Set problem: Do not include the pictures; repeat the rest of the data exactly.

——————————

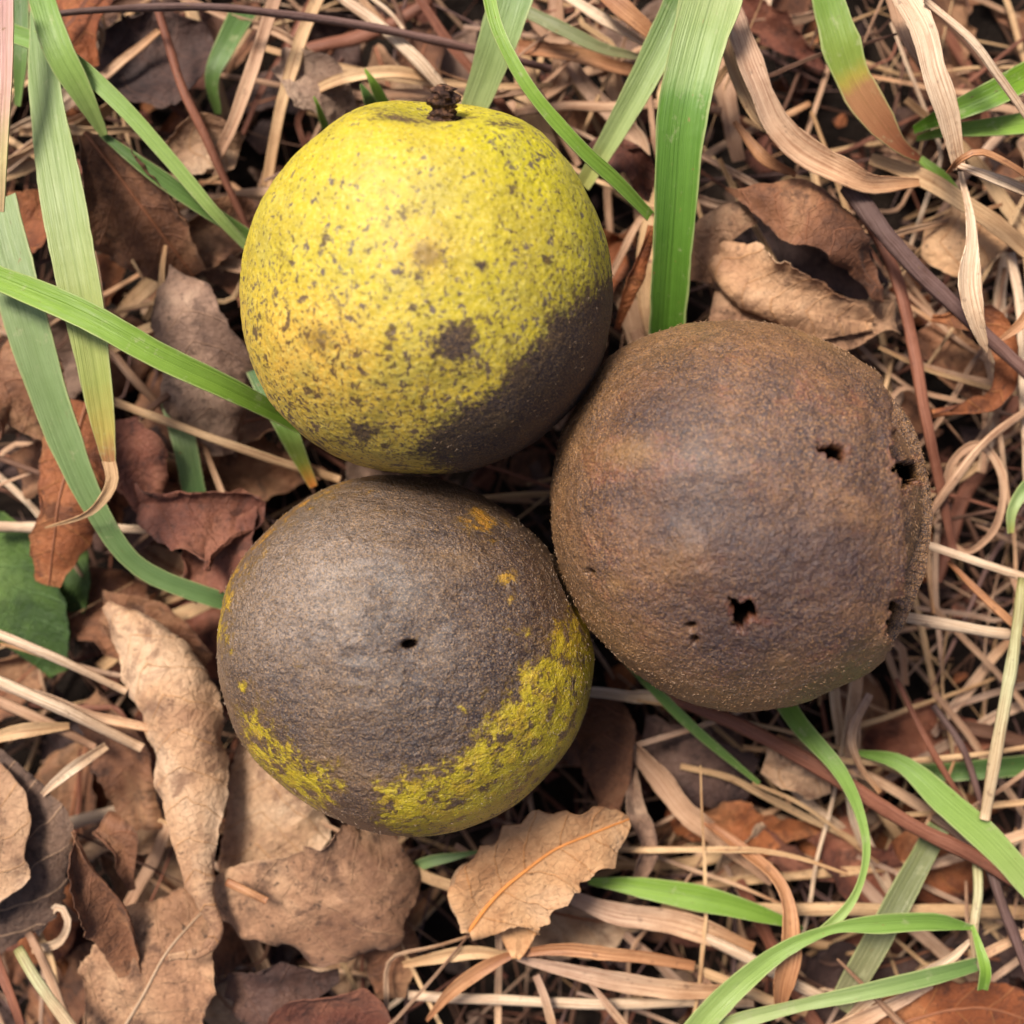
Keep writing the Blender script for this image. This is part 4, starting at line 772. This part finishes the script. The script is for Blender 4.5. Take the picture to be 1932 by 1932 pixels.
St('long rosy stem slanting to the lower right edge', [(1250, 1310, -2.2), (1400, 1368, -1.9), (1560, 1455, -1.6), (1720, 1555, -1.4), (1850, 1620, -1.3), (1970, 1695, -1.3)], [20, 27, 30, 30, 30, 26], 'redst', tube=.7, wav=.04, name='dry_stalk', cat='stalk')
St('thin rust straw right of the looping blade', [(1690, 1280, -2.0), (1745, 1390, -1.8), (1790, 1470, -1.8), (1830, 1530, -2.0)], [9, 12, 13, 8], 'redst', tube=.8)
St('grey straw beside the thin rust straw', [(1760, 1330, -2.2), (1820, 1420, -2.0), (1860, 1540, -2.2)], [12, 14, 10], 'stem', tube=.8)
St('rough grey brown twig in the lower right corner', [(1870, 1640, -1.5), (1895, 1720, -1.3), (1925, 1790, -1.3), (1960, 1880, -1.4)], [20, 20, 20, 16], 'stem', tube=.9, wav=.15, name='twig', cat='twig')
St('orange ribbed dry blade twisting down through the straws, lower right', [(1330, 1545, -2.4), (1400, 1600, -2.0), (1455, 1650, -1.6), (1485, 1710, -1.3), (1492, 1790, -1.2), (1478, 1860, -1.3), (1470, 1905, -1.5)], [(0, 16), (.3, 24), (.5, 26), (.75, 46), (.9, 34), (1, 12)], 'orangest', fold=.4, ridge=.06, roll=[0, 40, 0, 0], name='dry_grass_leaf', cat='dry grass leaf')
St('frayed grey tan blade running right beneath the golden leaf', [(1060, 1690, -2.2), (1160, 1720, -2.0), (1280, 1740, -2.0), (1420, 1790, -2.1)], [24, 44, 50, 30], 'greyst', fold=.3, wav=.2)
St('level cream straw behind the grass shoot', [(1250, 1712, -2.4), (1500, 1715, -2.2), (1700, 1718, -2.2), (1960, 1722, -2.4)], [22, 26, 26, 28], 'tanst', tube=.6)
St('arched orange straw curving down under the golden leaf', [(970, 1800, -1.5), (900, 1830, -1.5), (850, 1870, -1.6), (805, 1925, -1.8)], [14, 30, 24, 6], 'orangest', fold=.3)
St('flat dry blade reaching left from the golden leaf tip', [(975, 1805, -1.7), (900, 1798, -1.6), (830, 1806, -1.7), (760, 1820, -1.9)], [10, 28, 24, 12], 'tanst', fold=.3)
St('dry blade reaching right from the golden leaf tip, upper', [(970, 1802, -1.6), (1060, 1790, -1.5), (1180, 1800, -1.5), (1310, 1822, -1.7)], [12, 24, 24, 16], 'orangest', fold=.3, ridge=.04)
St('dry blade reaching right from the golden leaf tip, lower and paler', [(975, 1808, -1.7), (1100, 1840, -1.6), (1250, 1862, -1.7), (1400, 1870, -1.9)], [10, 34, 40, 16], 'greyst', fold=.3)
St('straight cream straw along the bottom edge', [(770, 1880, -2.2), (900, 1886, -2.1), (1150, 1893, -2.1), (1420, 1890, -2.2)], [18, 20, 20, 18], 'cream', tube=.6)
St('hooked grey shred on the bottom straws', [(1010, 1840, -1.9), (1030, 1890, -1.8), (1050, 1960, -1.9)], [14, 18, 14], 'greyst', fold=.3)
St('twisted grey shred right of the hooked one', [(1110, 1850, -1.8), (1150, 1900, -1.7), (1200, 1960, -1.8)], [8, 16, 14], 'greyst', fold=.4)
St('straw pair member crossing the lower right, nearer the orange blade', [(1250, 1730, -2.1), (1380, 1790, -1.9), (1530, 1870, -1.9), (1620, 1900, -2.1)], [20, 22, 22, 14], 'cream', tube=.6)
St('bare straw crossing the lower right, next to the bottom edge', [(1290, 1820, -2.1), (1390, 1860, -2.0), (1520, 1910, -2.1)], [22, 22, 18], 'tanst', tube=.6)
St('cream dead blade with a node joining the grass shoot', [(1830, 1775, -1.4), (1790, 1810, -1.3), (1720, 1845, -1.3), (1650, 1880, -1.5), (1590, 1930, -1.7)], [8, 22, 18, 20, 14], 'cream', fold=.3)
St('wrinkled pale sheath below the grass shoot', [(1760, 1860, -1.6), (1660, 1905, -1.5), (1540, 1960, -1.6)], [10, 34, 40], 'greyst', fold=.4, ridge=.06)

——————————

Result of the exercise:
Keep writing the Blender script for this image. This is part 4, starting at line 772. This part finishes the script. The script is for Blender 4.5. Take the picture to be 1932 by 1932 pixels.
St('long rosy stem slanting to the lower right edge', [(1250, 1310, -2.2), (1400, 1368, -1.9), (1560, 1455, -1.6), (1720, 1555, -1.4), (1850, 1620, -1.3), (1970, 1695, -1.3)], [20, 27, 30, 30, 30, 26], 'redst', tube=.7, wav=.04, name='dry_stalk', cat='stalk')
St('thin rust straw right of the looping blade', [(1690, 1280, -2.0), (1745, 1390, -1.8), (1790, 1470, -1.8), (1830, 1530, -2.0)], [9, 12, 13, 8], 'redst', tube=.8)
St('grey straw beside the thin rust straw', [(1760, 1330, -2.2), (1820, 1420, -2.0), (1860, 1540, -2.2)], [12, 14, 10], 'stem', tube=.8)
St('rough grey brown twig in the lower right corner', [(1870, 1640, -1.5), (1895, 1720, -1.3), (1925, 1790, -1.3), (1960, 1880, -1.4)], [20, 20, 20, 16], 'stem', tube=.9, wav=.15, name='twig', cat='twig')
St('orange ribbed dry blade twisting down through the straws, lower right', [(1330, 1545, -2.4), (1400, 1600, -2.0), (1455, 1650, -1.6), (1485, 1710, -1.3), (1492, 1790, -1.2), (1478, 1860, -1.3), (1470, 1905, -1.5)], [(0, 16), (.3, 24), (.5, 26), (.75, 46), (.9, 34), (1, 12)], 'orangest', fold=.4, ridge=.06, roll=[0, 40, 0, 0], name='dry_grass_leaf', cat='dry grass leaf')
St('frayed grey tan blade running right beneath the golden leaf', [(1060, 1690, -2.2), (1160, 1720, -2.0), (1280, 1740, -2.0), (1420, 1790, -2.1)], [24, 44, 50, 30], 'greyst', fold=.3, wav=.2)
St('level cream straw behind the grass shoot', [(1250, 1712, -2.4), (1500, 1715, -2.2), (1700, 1718, -2.2), (1960, 1722, -2.4)], [22, 26, 26, 28], 'tanst', tube=.6)
St('arched orange straw curving down under the golden leaf', [(970, 1800, -1.5), (900, 1830, -1.5), (850, 1870, -1.6), (805, 1925, -1.8)], [14, 30, 24, 6], 'orangest', fold=.3)
St('flat dry blade reaching left from the golden leaf tip', [(975, 1805, -1.7), (900, 1798, -1.6), (830, 1806, -1.7), (760, 1820, -1.9)], [10, 28, 24, 12], 'tanst', fold=.3)
St('dry blade reaching right from the golden leaf tip, upper', [(970, 1802, -1.6), (1060, 1790, -1.5), (1180, 1800, -1.5), (1310, 1822, -1.7)], [12, 24, 24, 16], 'orangest', fold=.3, ridge=.04)
St('dry blade reaching right from the golden leaf tip, lower and paler', [(975, 1808, -1.7), (1100, 1840, -1.6), (1250, 1862, -1.7), (1400, 1870, -1.9)], [10, 34, 40, 16], 'greyst', fold=.3)
St('straight cream straw along the bottom edge', [(770, 1880, -2.2), (900, 1886, -2.1), (1150, 1893, -2.1), (1420, 1890, -2.2)], [18, 20, 20, 18], 'cream', tube=.6)
St('hooked grey shred on the bottom straws', [(1010, 1840, -1.9), (1030, 1890, -1.8), (1050, 1960, -1.9)], [14, 18, 14], 'greyst', fold=.3)
St('twisted grey shred right of the hooked one', [(1110, 1850, -1.8), (1150, 1900, -1.7), (1200, 1960, -1.8)], [8, 16, 14], 'greyst', fold=.4)
St('straw pair member crossing the lower right, nearer the orange blade', [(1250, 1730, -2.1), (1380, 1790, -1.9), (1530, 1870, -1.9), (1620, 1900, -2.1)], [20, 22, 22, 14], 'cream', tube=.6)
St('bare straw crossing the lower right, next to the bottom edge', [(1290, 1820, -2.1), (1390, 1860, -2.0), (1520, 1910, -2.1)], [22, 22, 18], 'tanst', tube=.6)
St('cream dead blade with a node joining the grass shoot', [(1830, 1775, -1.4), (1790, 1810, -1.3), (1720, 1845, -1.3), (1650, 1880, -1.5), (1590, 1930, -1.7)], [8, 22, 18, 20, 14], 'cream', fold=.3)
St('wrinkled pale sheath below the grass shoot', [(1760, 1860, -1.6), (1660, 1905, -1.5), (1540, 1960, -1.6)], [10, 34, 40], 'greyst', fold=.4, ridge=.06)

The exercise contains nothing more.